On ne le dira jamais assez: l'image internationale d'une société a un lien direct avec son niveau de prospérité. Il saute aux yeux qu'un pays comme le Canada n'a pas le choix. Il se doit de projeter une image favorable auprès des États-Unis, de très loin son premier partenaire commercial. La perception que peuvent avoir les dirigeants politiques américains est particulièrement importante: on peut en penser ce qu'on voudra, mais ce sont eux qui font les lois - ce qui n'est quand même pas rien.

Mais qu'en est-il au juste? Peut-on mesurer jusqu'à quel point les membres du Congrès, républicains et démocrates, sénateurs et représentants, considèrent le Canada d'un oeil sympathique - ou antipathique?

Oui, on le peut.

Deux chercheurs de Vancouver, le politologue Alexander Moens et l'économiste Nachum Gabler, ont publié récemment les résultats d'un travail colossal à ce sujet (1). Leur recherche a consisté à dépouiller pas moins de 1830 interventions majeures portant sur le Canada et faites au Sénat ou à la Chambre des représentants entre 2001 et 2011.
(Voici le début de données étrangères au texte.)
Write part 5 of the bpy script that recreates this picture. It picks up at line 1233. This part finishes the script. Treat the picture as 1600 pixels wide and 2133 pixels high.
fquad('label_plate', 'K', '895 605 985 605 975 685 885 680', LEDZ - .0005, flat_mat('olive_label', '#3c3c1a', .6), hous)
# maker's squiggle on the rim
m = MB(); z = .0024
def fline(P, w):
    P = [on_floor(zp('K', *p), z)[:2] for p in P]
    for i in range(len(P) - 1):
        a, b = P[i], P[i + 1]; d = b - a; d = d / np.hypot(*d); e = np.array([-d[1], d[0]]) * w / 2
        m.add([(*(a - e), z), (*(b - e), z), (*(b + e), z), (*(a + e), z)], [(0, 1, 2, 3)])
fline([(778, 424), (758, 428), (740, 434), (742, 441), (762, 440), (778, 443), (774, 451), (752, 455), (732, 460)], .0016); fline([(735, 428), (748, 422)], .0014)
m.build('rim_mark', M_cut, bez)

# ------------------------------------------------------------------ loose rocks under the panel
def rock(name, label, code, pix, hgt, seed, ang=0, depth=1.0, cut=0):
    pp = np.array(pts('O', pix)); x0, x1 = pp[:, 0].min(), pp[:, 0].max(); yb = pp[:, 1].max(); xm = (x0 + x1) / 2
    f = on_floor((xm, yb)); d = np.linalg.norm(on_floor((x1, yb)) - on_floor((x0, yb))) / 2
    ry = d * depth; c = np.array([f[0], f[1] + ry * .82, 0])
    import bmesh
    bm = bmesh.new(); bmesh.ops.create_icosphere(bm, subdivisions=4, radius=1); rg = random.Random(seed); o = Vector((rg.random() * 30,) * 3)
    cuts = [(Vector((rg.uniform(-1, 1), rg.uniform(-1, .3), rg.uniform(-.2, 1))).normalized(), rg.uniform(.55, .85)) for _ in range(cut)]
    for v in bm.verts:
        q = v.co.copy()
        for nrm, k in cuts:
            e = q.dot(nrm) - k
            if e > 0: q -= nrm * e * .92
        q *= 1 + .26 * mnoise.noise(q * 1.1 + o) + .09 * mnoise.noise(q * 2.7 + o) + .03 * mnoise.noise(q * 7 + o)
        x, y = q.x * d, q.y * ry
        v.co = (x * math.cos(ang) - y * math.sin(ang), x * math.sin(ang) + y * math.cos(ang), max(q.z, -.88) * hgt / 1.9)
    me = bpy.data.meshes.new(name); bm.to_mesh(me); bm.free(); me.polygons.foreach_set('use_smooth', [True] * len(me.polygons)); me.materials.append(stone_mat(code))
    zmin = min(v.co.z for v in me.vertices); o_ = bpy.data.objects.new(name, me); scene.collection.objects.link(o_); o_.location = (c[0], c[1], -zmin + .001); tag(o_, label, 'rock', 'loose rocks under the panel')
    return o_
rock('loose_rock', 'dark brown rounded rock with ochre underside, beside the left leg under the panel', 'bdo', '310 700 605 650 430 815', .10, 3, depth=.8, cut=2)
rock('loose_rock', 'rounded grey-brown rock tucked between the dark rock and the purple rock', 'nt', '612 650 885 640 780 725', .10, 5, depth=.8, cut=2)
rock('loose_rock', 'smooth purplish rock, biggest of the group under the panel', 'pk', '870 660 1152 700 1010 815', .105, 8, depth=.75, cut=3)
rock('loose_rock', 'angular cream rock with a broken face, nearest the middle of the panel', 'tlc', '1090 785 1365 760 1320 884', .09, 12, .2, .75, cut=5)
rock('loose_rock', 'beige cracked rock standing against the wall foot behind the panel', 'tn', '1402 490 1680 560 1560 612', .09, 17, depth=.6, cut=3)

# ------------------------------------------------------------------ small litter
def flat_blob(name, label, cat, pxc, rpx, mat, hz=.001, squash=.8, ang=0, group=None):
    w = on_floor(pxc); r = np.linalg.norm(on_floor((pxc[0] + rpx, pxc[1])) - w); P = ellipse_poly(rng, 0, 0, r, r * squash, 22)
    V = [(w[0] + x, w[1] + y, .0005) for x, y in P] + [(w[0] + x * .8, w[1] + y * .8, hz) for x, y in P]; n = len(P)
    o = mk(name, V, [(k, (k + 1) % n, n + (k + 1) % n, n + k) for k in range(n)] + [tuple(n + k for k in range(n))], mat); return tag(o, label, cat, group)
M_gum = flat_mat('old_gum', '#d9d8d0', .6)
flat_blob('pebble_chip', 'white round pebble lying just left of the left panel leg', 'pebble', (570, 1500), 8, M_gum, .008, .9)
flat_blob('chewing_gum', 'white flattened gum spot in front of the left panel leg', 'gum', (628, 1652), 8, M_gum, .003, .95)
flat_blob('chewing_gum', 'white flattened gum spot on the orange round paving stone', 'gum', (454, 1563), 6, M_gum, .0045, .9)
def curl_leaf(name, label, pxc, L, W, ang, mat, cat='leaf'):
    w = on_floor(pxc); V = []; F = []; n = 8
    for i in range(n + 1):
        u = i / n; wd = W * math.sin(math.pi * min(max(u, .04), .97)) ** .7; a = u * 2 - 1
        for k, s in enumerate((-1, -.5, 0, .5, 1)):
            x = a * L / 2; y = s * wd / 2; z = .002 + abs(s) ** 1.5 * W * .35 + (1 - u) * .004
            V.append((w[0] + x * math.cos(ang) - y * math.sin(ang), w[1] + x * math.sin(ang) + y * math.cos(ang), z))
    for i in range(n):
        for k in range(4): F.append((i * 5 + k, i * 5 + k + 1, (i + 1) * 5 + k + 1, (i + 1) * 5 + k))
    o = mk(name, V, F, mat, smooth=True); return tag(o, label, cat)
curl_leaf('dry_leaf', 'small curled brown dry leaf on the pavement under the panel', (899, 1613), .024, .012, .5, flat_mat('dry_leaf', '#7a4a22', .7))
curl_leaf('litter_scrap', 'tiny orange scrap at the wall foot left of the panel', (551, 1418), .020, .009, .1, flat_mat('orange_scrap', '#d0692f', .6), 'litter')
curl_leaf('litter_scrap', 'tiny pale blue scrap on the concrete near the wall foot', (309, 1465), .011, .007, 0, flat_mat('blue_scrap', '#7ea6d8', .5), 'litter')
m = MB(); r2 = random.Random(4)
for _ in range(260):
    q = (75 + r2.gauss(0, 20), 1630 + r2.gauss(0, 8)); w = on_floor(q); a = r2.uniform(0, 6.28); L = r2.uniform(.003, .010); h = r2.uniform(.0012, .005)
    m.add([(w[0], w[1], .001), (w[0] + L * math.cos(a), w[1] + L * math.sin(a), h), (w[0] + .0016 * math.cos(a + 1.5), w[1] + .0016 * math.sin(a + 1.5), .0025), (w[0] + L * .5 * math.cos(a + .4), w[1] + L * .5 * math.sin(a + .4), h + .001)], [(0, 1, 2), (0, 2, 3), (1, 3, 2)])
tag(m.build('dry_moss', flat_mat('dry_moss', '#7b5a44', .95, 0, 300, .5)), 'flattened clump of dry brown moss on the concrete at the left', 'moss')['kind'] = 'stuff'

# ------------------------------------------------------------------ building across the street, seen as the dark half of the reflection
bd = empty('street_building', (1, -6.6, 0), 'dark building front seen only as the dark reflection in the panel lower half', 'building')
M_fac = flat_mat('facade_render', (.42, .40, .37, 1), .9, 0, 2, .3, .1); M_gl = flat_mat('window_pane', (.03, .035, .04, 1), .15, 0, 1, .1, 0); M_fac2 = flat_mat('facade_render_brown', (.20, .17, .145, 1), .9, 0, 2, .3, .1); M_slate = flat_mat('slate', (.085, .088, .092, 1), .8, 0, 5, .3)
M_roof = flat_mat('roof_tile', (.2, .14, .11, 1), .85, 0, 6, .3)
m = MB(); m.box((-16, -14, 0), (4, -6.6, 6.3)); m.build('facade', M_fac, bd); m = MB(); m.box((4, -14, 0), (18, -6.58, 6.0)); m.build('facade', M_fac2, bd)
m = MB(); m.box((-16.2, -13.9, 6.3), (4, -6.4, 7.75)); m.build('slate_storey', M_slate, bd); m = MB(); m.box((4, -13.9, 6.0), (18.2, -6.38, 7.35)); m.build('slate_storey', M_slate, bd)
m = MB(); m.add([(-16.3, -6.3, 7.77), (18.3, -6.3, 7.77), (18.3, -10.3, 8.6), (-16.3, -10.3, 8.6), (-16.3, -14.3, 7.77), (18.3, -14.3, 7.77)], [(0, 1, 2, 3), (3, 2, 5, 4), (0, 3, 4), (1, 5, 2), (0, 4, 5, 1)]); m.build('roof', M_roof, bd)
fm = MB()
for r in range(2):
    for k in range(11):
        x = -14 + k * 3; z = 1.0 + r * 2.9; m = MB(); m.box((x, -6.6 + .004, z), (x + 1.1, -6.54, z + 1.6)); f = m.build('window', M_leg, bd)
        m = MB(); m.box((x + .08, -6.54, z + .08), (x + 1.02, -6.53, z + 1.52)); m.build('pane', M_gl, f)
Les interventions ont ensuite été réparties en cinq catégories: commerce, système de santé, énergie et environnement, frontière, défense et affaires étrangères. Enfin, les auteurs, dans chaque cas, ont déterminé s'il s'agissait d'interventions favorables ou défavorables. Il en résulte un portrait fort éclairant. À certains égards, le Canada jouit d'une excellente réputation auprès des législateurs américains; dans d'autres domaines, il a une solide côte à remonter. Voyons plutôt ce que cela donne, secteur par secteur.

Commerce: comme on s'en doute, il y a ici une distinction très nette entre les démocrates, traditionnellement protectionnistes, et les républicains, davantage ouverts au commerce. Ainsi, dans leurs interventions, 67% des démocrates (sénateurs et représentants confondus) sont en désaccord avec l'accord de libre-échange conclu il y a 23 ans. Chez les républicains, c'est exactement le contraire: 65% des représentants et 60% des sénateurs approuvent l'accord.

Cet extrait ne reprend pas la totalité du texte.